Dünyanın en çok tanınan tarihî yapılarından Stonehenge, binlerce yıldır nasıl inşa edildiği konusundaki sırlarla arkeologların ilgisini çekiyor. Son araştırmalar, 1924 yılında Stonehenge’in güney girişinde bulunan Neolitik döneme ait bir inek çenesinden alınan dişin bu sırlardan birini çözebileceğini gösterdi.
Galler bağlantısı ortaya çıktı
University College London (UCL), ve British Geological Survey uzmanlarının yürüttüğü çalışma, hayvanın M.Ö. 2995-2900 yılları arasında yaşadığını ortaya koydu. Araştırma, Journal of Archaeological Science dergisinde yayımlandı. Bulgular, dişin Galler’in Preseli Tepeleri’nden geldiğini gösterdi. Bu bölge, Stonehenge’in inşasında kullanılan ünlü mavi taşların çıkarıldığı yer olarak biliniyor.
Sığırlar taş çekmiş olabilir
Dişin ince dilimlere ayrılarak yapılan izotop analizleri, hayvanın farklı coğrafyalardan besin tükettiğini ve muhtemelen göç ettirildiğini ortaya koydu. Bu da, sığırların taşların taşınmasında yük hayvanı olarak kullanıldığı teorisini güçlendirdi. UCL’den Prof. Michael Parker Pearson, “Bu bulgu, Stonehenge’in Galler ile bağlantısını bir kez daha ortaya koyuyor ve sığırların taşların taşınmasında rol oynadığı ihtimalini gündeme getiriyor” dedi.

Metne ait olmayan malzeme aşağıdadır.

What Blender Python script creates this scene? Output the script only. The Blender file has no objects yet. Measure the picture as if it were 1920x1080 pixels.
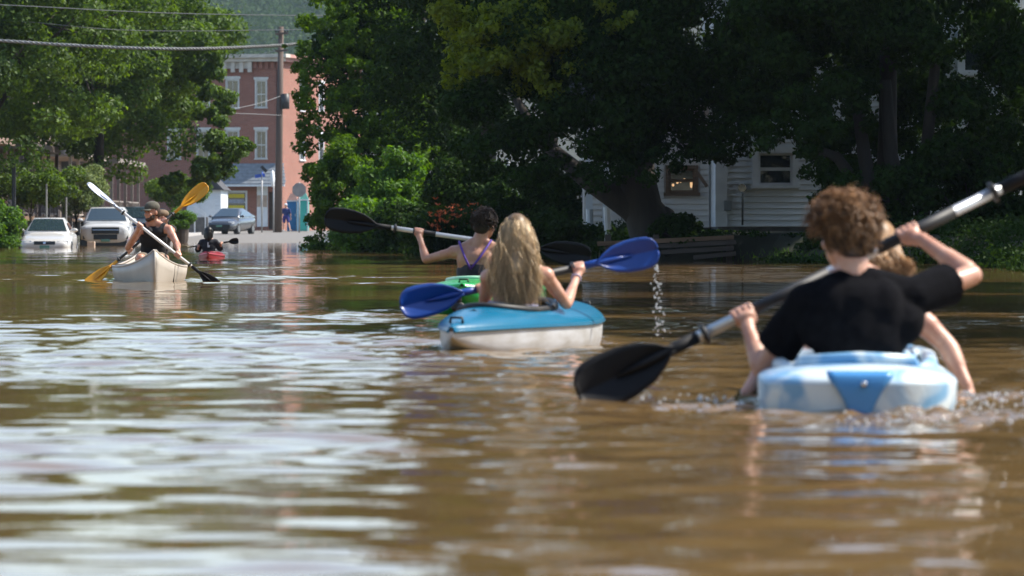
import bpy, math, random
import numpy as np
from mathutils import Vector, Matrix, Euler

SC = bpy.context.scene
COL = SC.collection
RNG = np.random.default_rng(7)
random.seed(7)

# ------------------------------------------------------------------ camera, sky, sun, exposure
F, YH, CX, EYE = 9000.0, 429.0, 960.0, 0.64      # focal length in pixels, horizon row, eye height
cam_d = bpy.data.cameras.new('camera')
cam = bpy.data.objects.new('camera', cam_d)
COL.objects.link(cam)
cam.location = (0, 0, EYE)
cam.rotation_euler = (math.radians(90), 0, 0)
cam_d.sensor_width = 36.0
cam_d.lens = 36.0 * F / 1920.0
cam_d.shift_y = -(540.0 - YH) / 1920.0
cam_d.clip_start = 0.5
cam_d.clip_end = 8000
cam_d.dof.use_dof = True
cam_d.dof.focus_distance = 62.0
cam_d.dof.aperture_fstop = 7.2
SC.camera = cam

SUN_EL, SUN_AZ = math.radians(50), math.radians(12)   # azimuth from +X towards +Y
SUN_DIR = Vector((math.cos(SUN_EL) * math.cos(SUN_AZ), math.cos(SUN_EL) * math.sin(SUN_AZ), math.sin(SUN_EL)))
world = bpy.data.worlds.new('World')
SC.world = world
world.use_nodes = True
wn = world.node_tree
sky = wn.nodes.new('ShaderNodeTexSky')
sky.sky_type = 'NISHITA'
sky.sun_disc = False
sky.sun_elevation = SUN_EL
sky.sun_rotation = math.pi / 2 - SUN_AZ
sky.air_density = 1.0
sky.dust_density = 1.0
sky.ozone_density = 1.0
bg = wn.nodes['Background']
bg.inputs[1].default_value = 0.15
wn.links.new(sky.outputs[0], bg.inputs[0])

sun_d = bpy.data.lights.new('sun', 'SUN')
sun_d.energy = 4.6
sun_d.angle = math.radians(0.5)
sun_d.color = (1.0, 0.94, 0.84)
sun = bpy.data.objects.new('sun', sun_d)
COL.objects.link(sun)
sun.rotation_euler = SUN_DIR.to_track_quat('Z', 'Y').to_euler()
sun.location = (30, 20, 60)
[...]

Sembolik bir anlamı da var
Araştırmacılar, çene kemiğinin Stonehenge’in girişine yerleştirilmesinin yalnızca işlevsel değil, aynı zamanda ritüel ve sembolik bir anlam taşıdığı görüşünde. British Geological Survey uzmanı Prof. Jane Evans, “Bir inek dişi bize olağanüstü bir hikâye anlattı. Yeni bilimsel yöntemlerle daha fazlasını da öğrenmeyi umuyoruz” ifadelerini kullandı.

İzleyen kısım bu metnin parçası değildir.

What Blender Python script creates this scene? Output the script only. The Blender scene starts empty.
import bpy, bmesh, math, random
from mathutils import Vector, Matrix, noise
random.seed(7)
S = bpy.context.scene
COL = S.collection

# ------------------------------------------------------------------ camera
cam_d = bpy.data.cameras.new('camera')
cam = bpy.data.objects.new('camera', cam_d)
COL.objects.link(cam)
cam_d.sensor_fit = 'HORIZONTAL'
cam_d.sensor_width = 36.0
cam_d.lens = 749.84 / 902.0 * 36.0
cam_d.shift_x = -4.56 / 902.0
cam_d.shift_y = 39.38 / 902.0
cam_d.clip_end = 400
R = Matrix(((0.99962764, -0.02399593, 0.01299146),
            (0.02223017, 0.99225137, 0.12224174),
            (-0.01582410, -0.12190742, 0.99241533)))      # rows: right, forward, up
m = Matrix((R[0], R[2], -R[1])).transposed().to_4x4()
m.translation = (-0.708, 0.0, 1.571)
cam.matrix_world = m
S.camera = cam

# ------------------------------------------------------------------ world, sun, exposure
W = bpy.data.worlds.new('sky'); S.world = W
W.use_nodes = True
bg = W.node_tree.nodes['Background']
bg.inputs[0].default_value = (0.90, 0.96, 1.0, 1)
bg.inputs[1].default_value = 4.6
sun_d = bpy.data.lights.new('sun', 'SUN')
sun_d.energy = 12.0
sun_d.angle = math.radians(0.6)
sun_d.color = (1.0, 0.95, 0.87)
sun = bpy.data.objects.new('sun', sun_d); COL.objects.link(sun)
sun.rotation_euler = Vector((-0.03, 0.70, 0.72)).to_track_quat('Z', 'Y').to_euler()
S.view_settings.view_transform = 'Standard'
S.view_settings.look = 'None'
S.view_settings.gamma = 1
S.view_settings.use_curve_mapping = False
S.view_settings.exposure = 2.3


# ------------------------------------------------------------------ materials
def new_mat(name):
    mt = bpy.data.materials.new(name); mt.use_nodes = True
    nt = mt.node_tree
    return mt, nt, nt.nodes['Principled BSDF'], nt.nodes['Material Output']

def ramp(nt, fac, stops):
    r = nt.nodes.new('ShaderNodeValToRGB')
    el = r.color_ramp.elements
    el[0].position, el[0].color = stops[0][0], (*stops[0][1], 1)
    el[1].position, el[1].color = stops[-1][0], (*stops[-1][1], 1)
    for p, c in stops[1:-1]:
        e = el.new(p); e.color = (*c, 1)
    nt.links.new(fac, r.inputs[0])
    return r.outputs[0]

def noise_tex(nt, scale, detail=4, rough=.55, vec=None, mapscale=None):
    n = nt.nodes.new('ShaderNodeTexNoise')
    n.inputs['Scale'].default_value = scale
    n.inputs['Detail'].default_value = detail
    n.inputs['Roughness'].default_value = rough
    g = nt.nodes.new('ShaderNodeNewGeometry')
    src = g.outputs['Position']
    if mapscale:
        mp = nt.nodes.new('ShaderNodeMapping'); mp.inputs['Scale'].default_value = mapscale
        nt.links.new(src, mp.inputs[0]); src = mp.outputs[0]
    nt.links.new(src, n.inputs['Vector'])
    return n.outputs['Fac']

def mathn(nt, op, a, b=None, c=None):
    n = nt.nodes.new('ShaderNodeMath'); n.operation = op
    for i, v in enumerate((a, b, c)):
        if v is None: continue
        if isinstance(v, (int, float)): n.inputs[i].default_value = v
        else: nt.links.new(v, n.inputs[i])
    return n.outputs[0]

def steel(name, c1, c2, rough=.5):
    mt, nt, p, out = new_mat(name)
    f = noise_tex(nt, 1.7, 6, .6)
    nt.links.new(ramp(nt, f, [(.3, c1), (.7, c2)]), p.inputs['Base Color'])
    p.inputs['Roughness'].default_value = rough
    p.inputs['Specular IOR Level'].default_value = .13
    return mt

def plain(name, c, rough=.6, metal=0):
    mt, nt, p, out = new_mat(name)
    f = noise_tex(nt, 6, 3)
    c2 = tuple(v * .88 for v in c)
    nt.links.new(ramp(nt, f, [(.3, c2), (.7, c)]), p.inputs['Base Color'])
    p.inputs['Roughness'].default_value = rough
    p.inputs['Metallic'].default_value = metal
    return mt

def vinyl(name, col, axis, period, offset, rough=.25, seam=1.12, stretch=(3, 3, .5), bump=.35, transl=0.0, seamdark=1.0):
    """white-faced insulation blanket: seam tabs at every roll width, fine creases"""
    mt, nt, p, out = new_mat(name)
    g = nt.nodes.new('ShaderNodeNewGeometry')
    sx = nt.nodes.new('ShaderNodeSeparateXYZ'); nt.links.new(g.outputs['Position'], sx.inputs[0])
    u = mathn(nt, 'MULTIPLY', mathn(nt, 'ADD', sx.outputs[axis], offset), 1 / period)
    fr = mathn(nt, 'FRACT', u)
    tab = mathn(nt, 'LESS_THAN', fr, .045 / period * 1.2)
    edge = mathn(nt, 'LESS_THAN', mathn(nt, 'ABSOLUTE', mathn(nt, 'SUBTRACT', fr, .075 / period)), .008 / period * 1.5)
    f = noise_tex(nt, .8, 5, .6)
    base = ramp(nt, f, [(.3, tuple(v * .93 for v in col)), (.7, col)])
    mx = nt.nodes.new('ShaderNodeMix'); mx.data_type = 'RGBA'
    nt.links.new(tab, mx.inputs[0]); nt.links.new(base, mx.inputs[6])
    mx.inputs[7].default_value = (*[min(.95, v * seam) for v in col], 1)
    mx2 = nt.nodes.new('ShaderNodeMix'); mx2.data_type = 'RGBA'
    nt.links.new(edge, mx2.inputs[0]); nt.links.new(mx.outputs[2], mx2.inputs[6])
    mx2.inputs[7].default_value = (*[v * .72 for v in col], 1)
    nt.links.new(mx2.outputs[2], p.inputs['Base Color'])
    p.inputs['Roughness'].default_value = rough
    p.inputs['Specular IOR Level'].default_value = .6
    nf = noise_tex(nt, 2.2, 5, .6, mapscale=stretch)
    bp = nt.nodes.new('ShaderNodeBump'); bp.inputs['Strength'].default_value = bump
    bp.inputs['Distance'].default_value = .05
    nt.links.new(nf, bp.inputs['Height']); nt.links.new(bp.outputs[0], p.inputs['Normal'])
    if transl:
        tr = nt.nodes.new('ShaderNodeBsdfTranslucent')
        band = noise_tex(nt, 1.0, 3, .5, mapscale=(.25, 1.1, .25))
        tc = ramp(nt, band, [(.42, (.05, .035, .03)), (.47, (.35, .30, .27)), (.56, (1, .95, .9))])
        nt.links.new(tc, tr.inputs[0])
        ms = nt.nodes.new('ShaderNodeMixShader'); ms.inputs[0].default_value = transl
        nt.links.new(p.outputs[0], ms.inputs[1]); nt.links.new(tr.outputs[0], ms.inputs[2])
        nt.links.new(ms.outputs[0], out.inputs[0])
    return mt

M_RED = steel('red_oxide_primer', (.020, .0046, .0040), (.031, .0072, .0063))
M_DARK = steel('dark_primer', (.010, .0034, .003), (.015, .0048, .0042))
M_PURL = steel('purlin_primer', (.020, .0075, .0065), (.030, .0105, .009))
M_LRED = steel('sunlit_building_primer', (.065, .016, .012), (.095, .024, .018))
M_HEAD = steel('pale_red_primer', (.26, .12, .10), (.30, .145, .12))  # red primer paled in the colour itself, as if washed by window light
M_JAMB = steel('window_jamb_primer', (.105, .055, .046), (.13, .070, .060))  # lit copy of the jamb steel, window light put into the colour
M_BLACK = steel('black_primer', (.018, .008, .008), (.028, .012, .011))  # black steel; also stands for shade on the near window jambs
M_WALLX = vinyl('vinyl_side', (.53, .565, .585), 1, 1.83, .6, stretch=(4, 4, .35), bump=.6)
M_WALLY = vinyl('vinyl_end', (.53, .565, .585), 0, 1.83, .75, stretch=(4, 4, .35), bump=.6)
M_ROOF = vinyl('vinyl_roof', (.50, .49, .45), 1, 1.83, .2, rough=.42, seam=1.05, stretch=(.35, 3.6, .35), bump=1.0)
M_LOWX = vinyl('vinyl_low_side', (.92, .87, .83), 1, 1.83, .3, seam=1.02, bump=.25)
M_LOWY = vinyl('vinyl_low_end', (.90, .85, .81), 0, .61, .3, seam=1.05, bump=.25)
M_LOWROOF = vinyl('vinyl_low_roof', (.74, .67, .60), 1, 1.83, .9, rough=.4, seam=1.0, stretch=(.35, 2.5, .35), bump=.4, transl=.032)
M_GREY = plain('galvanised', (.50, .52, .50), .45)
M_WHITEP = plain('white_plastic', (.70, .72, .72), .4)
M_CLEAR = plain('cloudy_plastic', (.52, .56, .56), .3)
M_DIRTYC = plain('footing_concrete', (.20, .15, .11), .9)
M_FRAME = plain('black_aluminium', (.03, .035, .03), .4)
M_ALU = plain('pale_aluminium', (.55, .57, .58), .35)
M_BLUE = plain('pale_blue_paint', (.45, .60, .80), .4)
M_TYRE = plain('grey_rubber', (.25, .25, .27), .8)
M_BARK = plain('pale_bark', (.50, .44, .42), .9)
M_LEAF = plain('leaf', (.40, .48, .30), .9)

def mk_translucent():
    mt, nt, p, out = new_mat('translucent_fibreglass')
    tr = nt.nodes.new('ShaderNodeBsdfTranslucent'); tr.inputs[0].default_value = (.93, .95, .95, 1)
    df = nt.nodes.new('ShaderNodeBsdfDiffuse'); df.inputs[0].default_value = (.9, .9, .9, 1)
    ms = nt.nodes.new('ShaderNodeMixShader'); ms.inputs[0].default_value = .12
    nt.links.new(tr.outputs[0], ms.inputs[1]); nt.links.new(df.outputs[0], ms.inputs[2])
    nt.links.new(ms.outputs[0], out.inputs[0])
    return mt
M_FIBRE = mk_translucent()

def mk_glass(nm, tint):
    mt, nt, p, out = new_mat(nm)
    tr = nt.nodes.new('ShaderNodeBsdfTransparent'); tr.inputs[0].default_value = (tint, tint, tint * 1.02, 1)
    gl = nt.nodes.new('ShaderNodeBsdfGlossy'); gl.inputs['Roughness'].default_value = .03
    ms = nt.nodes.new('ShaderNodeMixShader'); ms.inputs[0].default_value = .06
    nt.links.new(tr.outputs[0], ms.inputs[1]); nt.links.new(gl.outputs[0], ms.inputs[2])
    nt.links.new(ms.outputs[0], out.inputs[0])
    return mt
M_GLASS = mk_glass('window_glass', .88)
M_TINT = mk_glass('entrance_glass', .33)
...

Stonehenge’in gizemi sürse de
Her ne kadar Stonehenge’in tam olarak ne amaçla yapıldığı hâlâ tartışmalı olsa da – kimi araştırmacılara göre astronomik bir merkez, kimilerine göre dini bir ritüel alanı – bu son keşif, yapının inşa sürecine dair en güçlü kanıtlardan biri olarak öne çıkıyor.